* Your objective *
Give again exactly the lines that run from the start of the records to the line holding "o = obj('red_brown_print', pr, M['brown_ink'], None, False);", both ends counted. Do not include the pictures.

* Stored data *
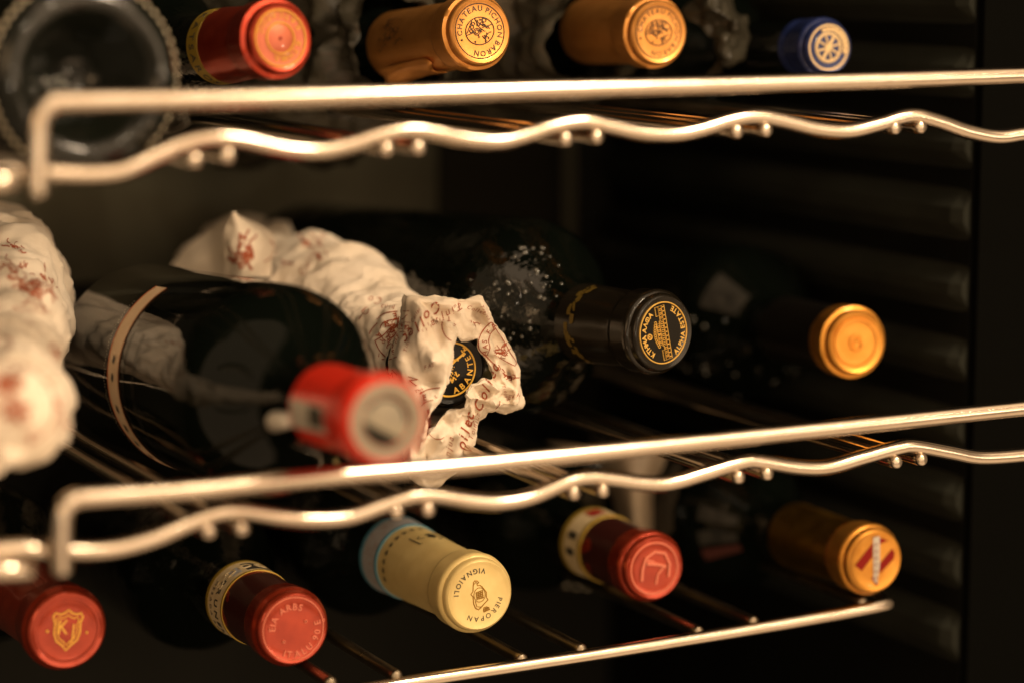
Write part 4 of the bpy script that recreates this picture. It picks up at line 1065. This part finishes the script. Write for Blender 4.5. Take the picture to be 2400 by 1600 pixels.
for q in (20, 34, 46): lay_line(pr, smooth2([s5(0, 740-q*.2), s5(q+20, 745), s5(q+28, 780), s5(q, 800), s5(0, 805)]), 1.4, T2)
o = obj('red_brown_print', pr, M['brown_ink'], None, False); o['kind'] = 'stuff'; o.parent = lroot; o.matrix_parent_inverse = lroot.matrix_world.inverted()

# dark tissue round the two orange capped bottles
def tissue_for(b, label, seed, L0, L1, r0, r1):
    r_ = empty('tissue_wrap', Matrix.Translation(b.P0-b.n*L1)); tag(r_, label, 'tissue paper', 'dark tissue papers on the upper shelf'); bpy.context.view_layer.update()
    P_ = lambda L: b.P0-b.n*L
    o = wrap_tube('tissue_sheet', 'tissue', [(P_(L1), r1*.6), (P_(L1-.01), r1), (P_(.14), r1), (P_((L0+.13)/2), (r0+r1)/2), (P_(L0), r0)], None, seed, .011, 110, 110, 34, .08)
    o.parent = r_; o.matrix_parent_inverse = r_.matrix_world.inverted(); return r_
tissue_for(P1, 'dark olive tissue crumpled round the sharp orange capped bottle', 31, .085, .27, .021, .044)
t2 = tissue_for(P2, 'dark grey tissue crumpled round the blurred orange capped bottle, flaring out on its right', 37, .060, .26, .024, .046)
def g3(x, y): return (1600+x/2.94, y/2.94)
def tp(x, y, d): return at(*g3(x, y), d)
fl = poly_sheet('tissue_flap', 'tissue', [
    [tp(60, -60, 1.25), tp(50, 90, 1.245), tp(150, 200, 1.24), tp(230, 300, 1.24), tp(200, 440, 1.245), tp(150, 560, 1.25)],
    [tp(180, -60, 1.235), tp(190, 60, 1.225), tp(260, 160, 1.235), tp(290, 280, 1.225), tp(270, 420, 1.235), tp(230, 500, 1.24)],
    [tp(300, -60, 1.24), tp(320, 80, 1.235), tp(370, 160, 1.225), tp(380, 280, 1.235), tp(340, 400, 1.23), tp(300, 470, 1.24)],
    [tp(330, -60, 1.26), tp(350, 90, 1.255), tp(440, 110, 1.25), tp(450, 260, 1.25), tp(420, 380, 1.25), tp(330, 480, 1.255)]], None, 41, .0045, 9, 9, False, 60)
fl.parent = t2; fl.matrix_parent_inverse = t2.matrix_world.inverted()
bpy.context.view_layer.update()
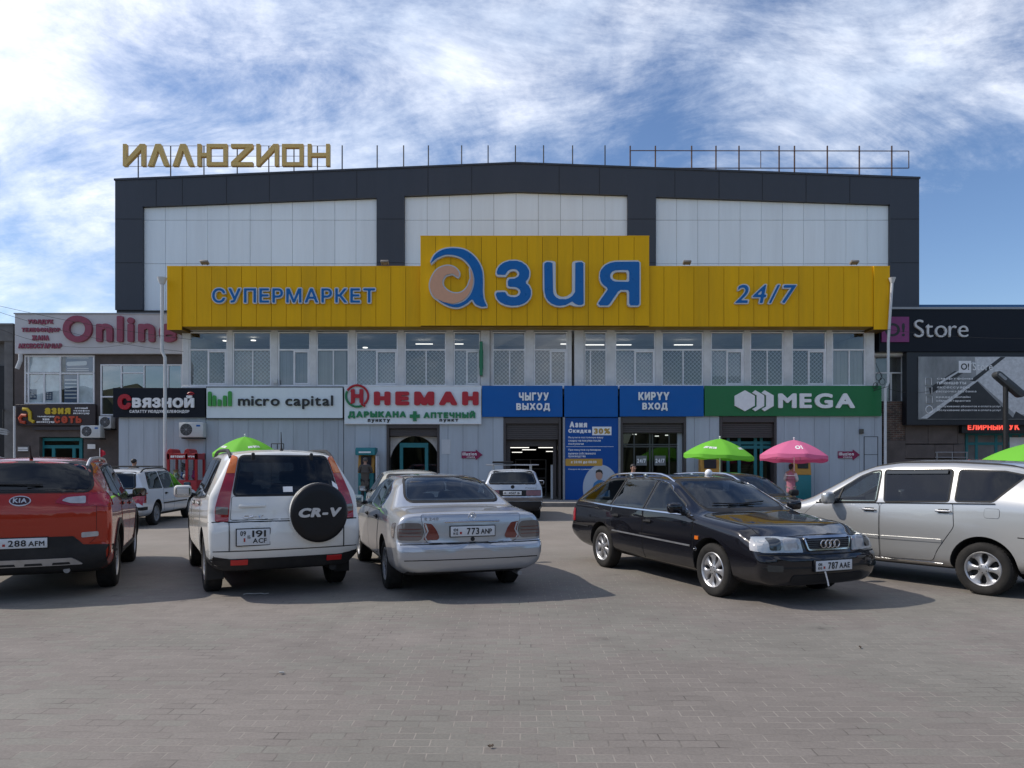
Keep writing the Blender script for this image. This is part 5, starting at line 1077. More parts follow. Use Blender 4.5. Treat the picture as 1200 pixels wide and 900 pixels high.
def person(lbl, x, y, z, rz, H, coat, legs, coat_len=.45, arms='down', vest=None, hair='short', female=False, sleeve=None, shoes=(.02, .018, .016)):
    """standing figure facing local -y"""
    t = thing('person', lbl, 'person', (x, y, z), rz); k = H/1.75; S = lambda a, b, c, *r: (a*k, b*k, c*k)+tuple(q*k for q in r)
    sh = .185 if not female else .165
    def arm(s):
        if arms == 'front': return [S(s*(sh+.06), -.08, 1.17, .042), S(s*.17, -.30, 1.22, .033), S(s*.14, -.40, 1.26, .026, .036)]
        if arms == 'fold': return [S(s*(sh+.07), .02, 1.14, .042), S(s*.13, -.20, 1.08, .033), S(s*.04, -.24, 1.12, .026, .034)]
        return [S(s*(sh+.06), .02, 1.14, .042), S(s*(sh+.075), -.06, .90, .033), S(s*(sh+.07), -.09, .82, .024, .038)]
    J = [S(0, 0, .95, .135, .10), S(0, .01, 1.12, .125, .095), S(0, .01, 1.32, .15, .10), S(0, .0, 1.43, .10, .075), S(0, -.005, 1.50, .052, .052), S(0, -.02, 1.57, .068, .075), S(0, -.02, 1.66, .078, .09), S(0, -.012, 1.715, .055, .06)]
    B = [(0, 1), (1, 2), (2, 3), (3, 4), (4, 5), (5, 6), (6, 7)]
    for s in (1, -1):
        o = len(J); J += [S(s*sh, .01, 1.40, .06)]+arm(s); B += [(3, o), (o, o+1), (o+1, o+2), (o+2, o+3)]
        p = o+3; hx, hy, hz = J[p][:3]; e = Vector(J[p][:3])-Vector(J[p-1][:3]); e.normalize(); side = Vector((s, 0, 0)).cross(e).normalized() if arms != 'fold' else Vector((0, 0, 1))
        for q in range(4):
            b0 = Vector((hx, hy, hz))+side*(.012*(q-1.5)*k*1.5)+e*.03*k; ln = (.062, .072, .067, .052)[q]*k; o2 = len(J)
            J += [(*b0, .009*k), (*(b0+e*ln*.6), .0085*k), (*(b0+e*ln*.9+Vector((-s*.012, 0, 0))*k), .007*k)]; B += [(p, o2), (o2, o2+1), (o2+1, o2+2)]
        o2 = len(J); th = Vector((hx, hy, hz))+side*-.03*k; J += [(*th, .010*k), (*(th-side*.02*k+e*.035*k), .008*k)]; B += [(p, o2), (o2, o2+1)]
        o = len(J); J += [S(s*.09, 0, .88, .09), S(s*.10, -.01, .50, .058), S(s*.10, .03, .10, .038), S(s*.11, -.10, .035, .04, .03)]; B += [(0, o), (o, o+1), (o+1, o+2), (o+2, o+3)]
    skin_mesh('body', J, B, SKIN, t)
    # face: nose, ears, eyes on the same head
    mb = MB(); mb.ball((0, -.113*k, 1.615*k), (.013*k, .02*k, .022*k), 8, 6)
    for s in (1, -1): mb.ball((s*.083*k, -.01*k, 1.62*k), (.012*k, .022*k, .034*k), 8, 6)
    mb.cur = 1
    for s in (1, -1): mb.ball((s*.031*k, -.099*k, 1.645*k), (.012*k, .008*k, .008*k), 8, 5)
    mb.ball((0, -.100*k, 1.572*k), (.024*k, .008*k, .006*k), 8, 5)
    mb.build('face', [SKIN, HAIR], t, world=False)
    CM = mat('cloth_'+lbl[:14], coat, .85, noise=.15, nscale=12, bump=.3, bscale=25)
    lo = .95-coat_len
    C = [S(0, 0, max(lo, .55), .20, .16), S(0, .01, 1.0, .175, .14), S(0, .01, 1.15, .165, .13), S(0, .015, 1.33, .18, .125), S(0, .005, 1.44, .115, .09), S(0, 0, 1.485, .075, .07)]; CB = [(i, i+1) for i in range(5)]
    if vest is None:
        for s in (1, -1):
            o = len(C); a = arm(s); C += [S(s*sh, .01, 1.40, .085)]+[(*q[:3], q[3]*1.0+.026*k) for q in a[:2]]; CB += [(4, o), (o, o+1), (o+1, o+2)]
        skin_mesh('coat', C, CB, CM, t, root=1)
    else:
        skin_mesh('vest', C, CB, CM, t, root=1); SM = mat('sleeve', sleeve, .85, noise=.1)
        for s in (1, -1): a = arm(s); skin_mesh('sleeve', [S(s*sh*.9, .01, 1.41, .07)]+[(*q[:3], q[3]+.024*k) for q in a[:2]], [(0, 1), (1, 2)], SM, t)
        mb = MB(); mb.tube([Vector((.188*k*math.cos(a*.3), .142*k*math.sin(a*.3)+.012, 1.30*k)) for a in range(21)], .02*k, 5, closed=True); mb.build('reflective_strip', M_wlet, t, world=False)
    TM = mat('trouser_'+lbl[:14], legs, .85, noise=.12)
    T = [S(0, 0, .93, .15, .12)]; TB = []
    for s in (1, -1): o = len(T); T += [S(s*.09, 0, .84, .105), S(s*.10, -.01, .50, .078), S(s*.10, .03, .10, .066)]; TB += [(0, o), (o, o+1), (o+1, o+2)]
    skin_mesh('trousers', T, TB, TM, t)
    for s in (1, -1):
        mb = MB(); rbox(mb, (s*.105*k, -.055*k, .045*k), (.10*k, .28*k, .09*k), .04*k); mb.build('shoe', mat('shoe', shoes, .6), t, world=False)
    mb = MB(); vs0 = len(mb.v); mb.ball((0, .005*k, 1.675*k), (.093*k, .108*k, .088*k), 16, 10)
    if hair == 'tied': mb.ball((0, .11*k, 1.66*k), (.06*k, .06*k, .06*k), 10, 7); mb.ball((0, .07*k, 1.60*k), (.075*k, .05*k, .07*k), 10, 7)
    for i in range(vs0, len(mb.v)):                    # hairline: nothing hangs over the face
        v = mb.v[i]
        if v.y < -.03*k and v.z < 1.70*k: v.y = -.03*k+(v.y+.03*k)*.15
        if v.y < .02*k and v.z < 1.645*k: v.z = 1.645*k
    mb.build('hair', HAIR if hair != 'grey' else mat('hair_grey', (.10, .09, .085), .7, noise=.3, nscale=30), t, world=False); return t
person('man in a brown-grey coat and dark trousers using the teal payment terminal', X(428, 28.9), 28.9, .14, R(180+6), 1.74, (.075, .065, .058), (.014, .014, .016), .42, 'front', hair='grey')
person('woman seller in a dusty pink vest with white sleeves beside the pink umbrella', X(927, 26.3), 26.3, 0, R(180-35), 1.62, (.42, .16, .22), (.30, .27, .25), .38, 'fold', vest=True, hair='tied', female=True, sleeve=(.55, .54, .54))
person('person with short black hair standing behind the black estate car', X(742, 21), 21, 0, R(15), 1.60, (.05, .045, .045), (.03, .03, .04), .35)
person('person with short black hair standing behind the white estate car', X(157, 26.5), 26.5, 0, R(165), 1.80, (.06, .06, .07), (.03, .03, .04), .35)
# ================================================================== CARS
M_tyre = mat('tyre_rubber', (.020, .019, .018), .85, spec=.25, noise=.25, nscale=9, dirt=((.09, .08, .07), .30), bump=.25, bscale=70)
M_well = mat('wheel_well', (.010, .010, .010), .95)
M_plast = mat('black_plastic', (.016, .016, .017), .6, spec=.3, noise=.15, nscale=5, dirt=((.08, .07, .06), .35))
M_cabin = mat('cabin_lining', (.045, .045, .047), .85, noise=.2)
M_seat = mat('seat_cloth', (.06, .06, .065), .9, noise=.2)
G_priv = glass_mat('glass_privacy', (.10, .105, .11), 1.55); G_mid = glass_mat('glass_tinted', (.42, .46, .47), 1.6); G_clear = glass_mat('glass_clear', (.66, .74, .73), 1.55)
M_cglass = mat('car_glass_dark', (.006, .007, .008), .02, spec=.65)
M_cglass2 = mat('car_glass_grey', (.030, .036, .038), .02, spec=.75)
M_chrome = mat('chrome', (.62, .62, .63), .14, metal=1)
M_alu = mat('alloy_silver', (.44, .44, .45), .36, metal=.75, noise=.1, nscale=10)
M_disc = mat('brake_dark', (.03, .028, .026), .7, noise=.3)
M_lred = mat('lamp_red', (.32, .008, .014), .08, coat=1); M_lor = mat('lamp_orange', (.62, .14, .008), .08, coat=1)
M_lwh = mat('lamp_clear', (.42, .42, .43), .08, coat=1, noise=.15, nscale=18); M_lpink = mat('lamp_smoke', (.17, .145, .135), .08, coat=1, noise=.12, nscale=14, stretch=(1, 1, 5)); M_ldk = mat('lamp_smoke_red', (.17, .035, .03), .08, coat=1, noise=.2, nscale=10, stretch=(1, 1, 6))
M_plate = mat('plate_white', (.62, .63, .64), .4, noise=.06); M_ink = mat('plate_ink', (.012, .012, .014), .5); M_gap = mat('panel_gap', (.006, .006, .006), .9)
M_mir = mat('mirror_glass_car', (.35, .38, .40), .03, metal=1)
def curve1(pts, s=.06):
    pts = sorted(pts)
    def lin(x):
        if x <= pts[0][0]: return pts[0][1]
        for (a, b), (c, d) in zip(pts, pts[1:]):
            if x <= c: return b+(d-b)*(x-a)/(c-a) if c > a else d
        return pts[-1][1]
    return (lambda x: sum(lin(x+s*k/3)*w_ for k, w_ in zip(range(-3, 4), (1, 2, 3, 4, 3, 2, 1)))/16) if s else lin
def sstep(t): t = max(0, min(1, t)); return t*t*(3-2*t)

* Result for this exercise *
Write part 4 of the bpy script that recreates this picture. It picks up at line 1065. This part finishes the script. Write for Blender 4.5. Take the picture to be 2400 by 1600 pixels.
for q in (20, 34, 46): lay_line(pr, smooth2([s5(0, 740-q*.2), s5(q+20, 745), s5(q+28, 780), s5(q, 800), s5(0, 805)]), 1.4, T2)
o = obj('red_brown_print', pr, M['brown_ink'], None, False); o['kind'] = 'stuff'; o.parent = lroot; o.matrix_parent_inverse = lroot.matrix_world.inverted()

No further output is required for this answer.